Luckily, the basic LinkedIn membership is free. It will take you half an hour or so to create a LinkedIn profile, but it’s nothing to stress about; you can change it any time, if your situation changes or if you decide to move things around a little. What’s most important on LinkedIn is your Connections. In fact, without Connections, LinkedIn is pretty much useless, because its primary function is to connect business networkers to one another by way of intermediary connections. So if you’re going to use LinkedIn successfully, you’ve got to connect!

The easy way to do that is to download the free LinkedIn Toolbar, which allows you to check out your Outlook address book for other LinkedIn users. Then, you can launch a Connect-to-me invitation to anyone you like among your contacts, and just like that, you’ve got a LinkedIn network.

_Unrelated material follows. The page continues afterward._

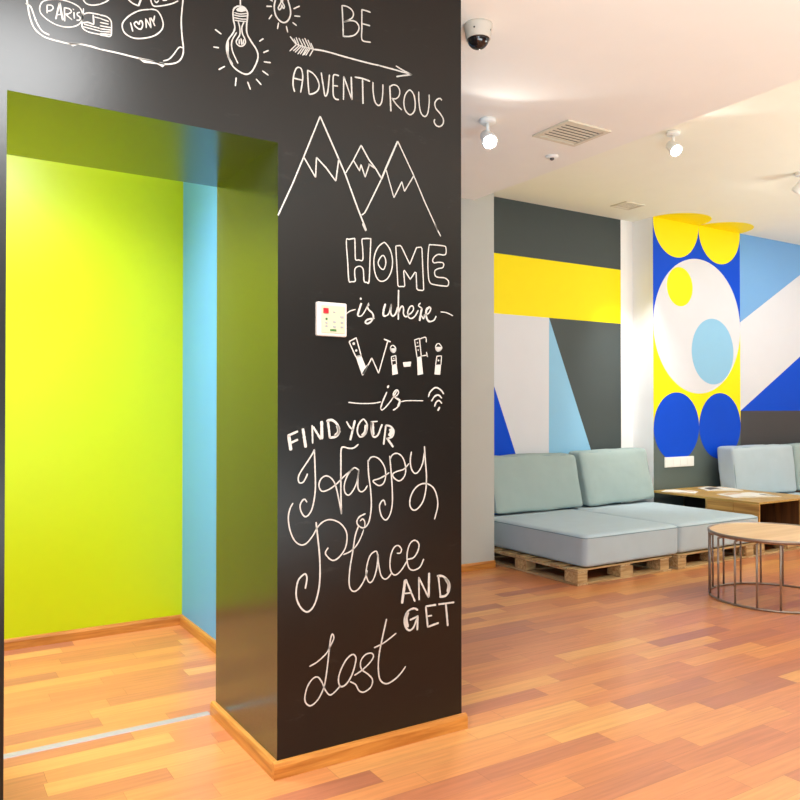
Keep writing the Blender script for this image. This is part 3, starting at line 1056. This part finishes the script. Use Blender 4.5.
# ------------------------------------------------------------------ cushions
def cushion_mesh(name, sx, sy, sz, rad, bulge, seed, m, wr=0.004, seg=22, lean=0.0):
    """soft rounded block, a little puffed, with slight wrinkles; origin at the centre"""
    bm = bmesh.new()
    bmesh.ops.create_cube(bm, size=2.0)
    bmesh.ops.subdivide_edges(bm, edges=bm.edges, cuts=seg, use_grid_fill=True)
    hx, hy, hz = sx / 2, sy / 2, sz / 2
    for v in bm.verts:
        u = v.co.copy()
        p = Vector((math.copysign(abs(u.x) ** 0.8, u.x) * hx, math.copysign(abs(u.y) ** 0.8, u.y) * hy, math.copysign(abs(u.z) ** 0.8, u.z) * hz))
        c = Vector((max(-hx + rad, min(hx - rad, p.x)), max(-hy + rad, min(hy - rad, p.y)), max(-hz + rad, min(hz - rad, p.z))))
        d = p - c
        if d.length > rad:
            p = c + d.normalized() * rad
        a, e, f = p.x / hx, p.y / hy, p.z / hz
        p.x += math.copysign(bulge[0], a) * abs(a) * (1 - e * e) * (1 - f * f)
        p.y += math.copysign(bulge[1], e) * abs(e) * (1 - a * a) * (1 - f * f)
        p.z += math.copysign(bulge[2], f) * abs(f) * (1 - a * a) * (1 - e * e)
        s = Vector((p.x * 5 + seed, p.y * 5, p.z * 5))
        p += Vector((noise.noise(s), noise.noise(s + Vector((9, 0, 0))), noise.noise(s + Vector((0, 9, 0))))) * wr * 2
        s *= 4
        p += Vector((noise.noise(s), noise.noise(s + Vector((9, 0, 0))), noise.noise(s + Vector((0, 9, 0))))) * wr * 0.5
        p.y += (p.z + hz) * lean
        v.co = p
    bmesh.ops.recalc_face_normals(bm, faces=bm.faces)
    me = bpy.data.meshes.new(name)
    bm.to_mesh(me)
    bm.free()
    me.materials.append(M[m])
    for p in me.polygons:
        p.use_smooth = True
    return me


def seam_loop(sx, sy, z, r, rad, parent, plane='XY'):
    """piping along the rim of a cushion"""
    pts = []
    hx, hy = sx / 2, sy / 2
    for cx, cy, a0 in ((hx - rad, hy - rad, 0), (-hx + rad, hy - rad, 90), (-hx + rad, -hy + rad, 180), (hx - rad, -hy + rad, 270)):
        for k in range(7):
            a = R(a0 + 15 * k)
            pts.append((cx + rad * math.cos(a), cy + rad * math.sin(a)))
    b = MB()
    i = b.mi('piping')
    n, sub = len(pts), 6
    g = []
    for k in range(n):
        d = Vector(pts[(k + 1) % n]) - Vector(pts[k - 1])
        d.normalize()
        nx, ny = d.y, -d.x
        row = []
        for q in range(sub):
            a = 2 * math.pi * q / sub
            u, w = r * math.cos(a), r * math.sin(a)
            c = (pts[k][0] + nx * u, pts[k][1] + ny * u, z + w)
            row.append(b.bm.verts.new(c if plane == 'XY' else (c[0], c[2], c[1])))
        g.append(row)
    for k in range(n):
        for q in range(sub):
            f = b.bm.faces.new((g[k][q], g[(k + 1) % n][q], g[(k + 1) % n][(q + 1) % sub], g[k][(q + 1) % sub]))
            f.smooth = True
            f.material_index = i
    return b.build('piping', parent)


def seat(x0, x1, y0, y1, z0, z1, seed, label):
    me = cushion_mesh('seat_cushion', x1 - x0, y1 - y0, z1 - z0, 0.028, (0.0, 0.0, 0.0), seed, 'fabric', 0.001)
    o = bpy.data.objects.new('seat_cushion', me)
    COL.objects.link(o)
    o.location = ((x0 + x1) / 2, (y0 + y1) / 2, (z0 + z1) / 2)
    tag(o, label, 'cushion', 'sofa seat cushions')
    seam_loop(x1 - x0 - 0.002, y1 - y0 - 0.002, (z1 - z0) / 2 - 0.02, 0.0035, 0.03, o)
    return o


seat(3.95, 4.935, 3.89, 5.12, 0.116, 0.342, 1.0, 'left grey blue seat cushion of the sofa, beside the pale grey wall')
seat(4.955, 5.965, 3.90, 5.12, 0.116, 0.340, 5.0, 'right grey blue seat cushion of the sofa, between its neighbour and the crate table')
seat(6.965, 7.93, 3.85, 5.0, 0.116, 0.340, 8.0, 'grey blue seat cushion mostly hidden beyond the wooden crate table')


def back(x0, x1, ybot, z0, h, th, lean, seed, label, m='fabric_green', rx=0.0, roll=0.0):
    me = cushion_mesh('back_cushion', x1 - x0, th, h, 0.03, (0.004, 0.018, 0.006), seed, m, 0.005, 22, math.tan(R(lean)))
    o = bpy.data.objects.new('back_cushion', me)
    COL.objects.link(o)
    a = R(lean)
    # front lower edge at ybot
    cy = ybot + th / 2
    cz = z0 + h / 2 + 0.006
    o.location = ((x0 + x1) / 2, cy, cz)
    o.rotation_euler = (0, R(roll), rx)
    tag(o, label, 'cushion', 'sofa back cushions')
    p = seam_loop(x1 - x0 - 0.018, h - 0.018, -th / 2 + 0.016, 0.004, 0.035, o, 'XZ')
    for v in p.data.vertices:
        v.co.y += (v.co.z + h / 2) * math.tan(a)
    return o


back(4.045, 5.03, 4.965, 0.352, 0.465, 0.17, 13, 2.0, 'grey green back cushion at the left end of the sofa, under the blue wedge', roll=0.6)
back(5.09, 5.97, 4.965, 0.355, 0.475, 0.17, 13, 4.0, 'grey green back cushion on the right of the sofa, under the white strip', roll=-0.8)
back(6.845, 7.865, 4.70, 0.35, 0.485, 0.20, 6, 6.0, 'pale blue back cushion leaning on the mural pillar behind the crate table', 'fabric')
back(7.895, 8.85, 4.70, 0.35, 0.485, 0.20, 6, 9.0, 'grey back cushion at the right edge of the picture', 'fabric_green')

# ------------------------------------------------------------------ wooden crate table
tx0, tx1, ty0, ty1, tz = 5.99, 6.825, 3.92, 5.035, 0.44
t = empty('crate_table', (tx0, ty0, 0.115), 'low pine table made of open crates between the two sofas', 'table')


def part(name, x0, x1, y0, y1, z0, z1, m, parent=t, bev=0.002, label=None):
    b = MB()
    b.box(x0 - tx0, x1 - tx0, y0 - ty0, y1 - ty0, z0 - 0.115, z1 - 0.115, m, bev)
    o = b.build(name, parent)
    if label:
        tag(o, label)
    return o


zt0 = tz - 0.018
nb = 5
for k in range(nb):
    w = (tx1 - tx0) / nb
    part('top_board', tx0 + k * w + (0.0008 if k else 0), tx0 + (k + 1) * w, ty0, ty1, zt0, tz, 'crate_top')
part('bottom_panel', tx0, tx1, ty0, ty1, 0.116, 0.131, 'crate')
ys = ty0 + 0.50
for y0, y1 in ((ty0, ty0 + 0.24), (ty0 + 0.243, ys)):
    part('side_panel', tx0, tx0 + 0.018, y0, y1, 0.132, zt0 - 0.001, 'crate')
part('divider', tx0, tx0 + 0.60, ys + 0.001, ys + 0.019, 0.132, zt0 - 0.001, 'crate_top')
part('back_panel', tx0 + 0.47, tx1, ty1 - 0.018, ty1, 0.132, zt0 - 0.001, 'crate')
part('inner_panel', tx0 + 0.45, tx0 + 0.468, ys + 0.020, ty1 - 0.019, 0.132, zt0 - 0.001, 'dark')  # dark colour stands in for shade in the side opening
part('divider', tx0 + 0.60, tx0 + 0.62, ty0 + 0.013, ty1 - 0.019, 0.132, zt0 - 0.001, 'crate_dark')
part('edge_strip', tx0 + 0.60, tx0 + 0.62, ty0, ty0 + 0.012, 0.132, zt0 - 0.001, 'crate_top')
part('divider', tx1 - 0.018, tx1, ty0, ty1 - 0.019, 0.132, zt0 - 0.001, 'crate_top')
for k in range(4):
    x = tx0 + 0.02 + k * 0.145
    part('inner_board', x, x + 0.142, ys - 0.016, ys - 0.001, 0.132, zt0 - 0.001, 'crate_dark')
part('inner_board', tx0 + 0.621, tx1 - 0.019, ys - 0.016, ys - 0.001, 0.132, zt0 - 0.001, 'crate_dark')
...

Then, when you browse the LinkedIn database and find, say, a person at a local manufacturer that you’d like to make contact with, there’s a good chance you’ll find that you’re connected to this person via one or two intermediate connections. You’ll launch a message-in-a-bottle sort of brief communiqué which your friend(s) will pass on to the intended recipient. That’s how LinkedIn works. It allows the people we know to help us make contact with the people we don’t know (and, of course, allows us to do the same for our friends and colleagues).

The Classmates feature on LinkedIn lets us easily find our former schoolmates, and the Colleagues feature does the same thing for our co-workers at past jobs. That’s a nice feature, because it’s easy to forget about some of our old workmates in the press of day-to-day priorities, and it’s nice to be able to re-connect with them again on LinkedIn.

My favorite LinkedIn feature is the Endorsements feature, which lets us say nice things about the people we’ve worked alongside, with, and for. It’s a very nice thing to be able to leave a midnight endorsement for a long-ago co-worker to find in her inbox the next morning - and not so bad, either, to find one waiting for you, too.